Traum von der Herrschaft über den Ostadriaraum

Italien ist an der Seite der alliierten Entente mit dem Versprechen in den Krieg eingetreten, nach einem siegreichen Ende mit Südtirol bis zum Brenner, mit Dalmatien an der kroatischen Adriaküste, mit Korsika, San Marino sowie Trient und Istrien entlohnt zu werden.
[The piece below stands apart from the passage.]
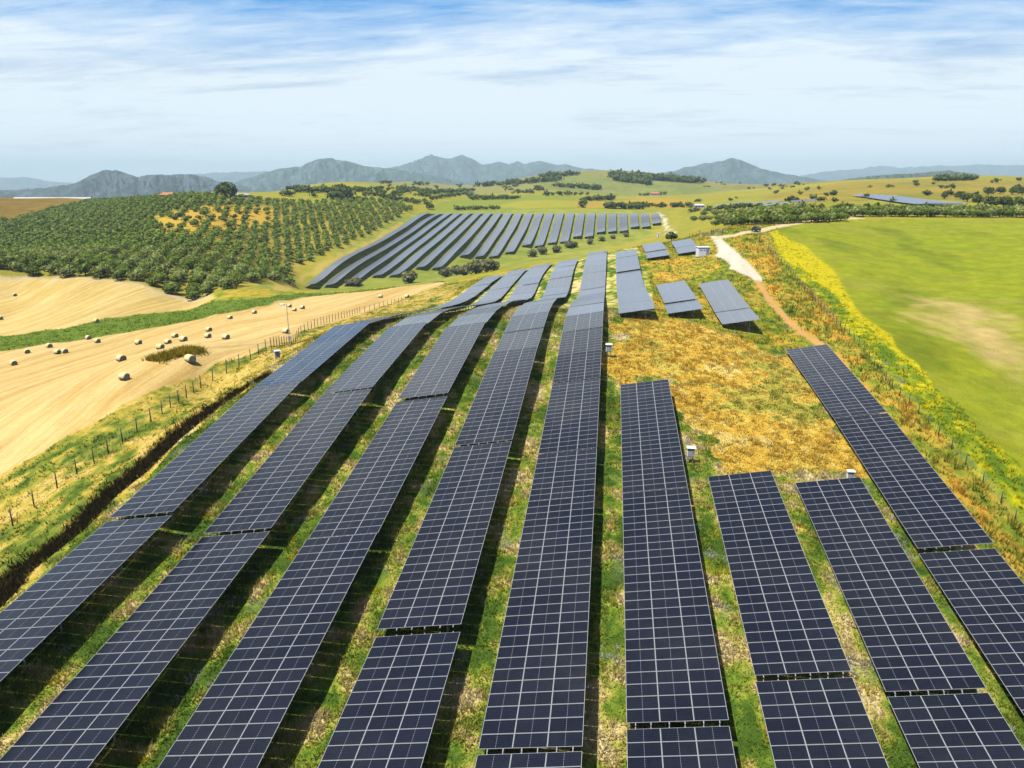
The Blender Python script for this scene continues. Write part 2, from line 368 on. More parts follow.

Aber im Vertrag von St. Germain werden nur Teile dieser Gebietserweiterungen verabredet. Der italienische Traum von der Herrschaft über den Ostadriaraum muss ebenso begraben werden wie die Ausweitung des italienischen Kolonialbesitzes. Und das machen sich die Faschisten zunutze.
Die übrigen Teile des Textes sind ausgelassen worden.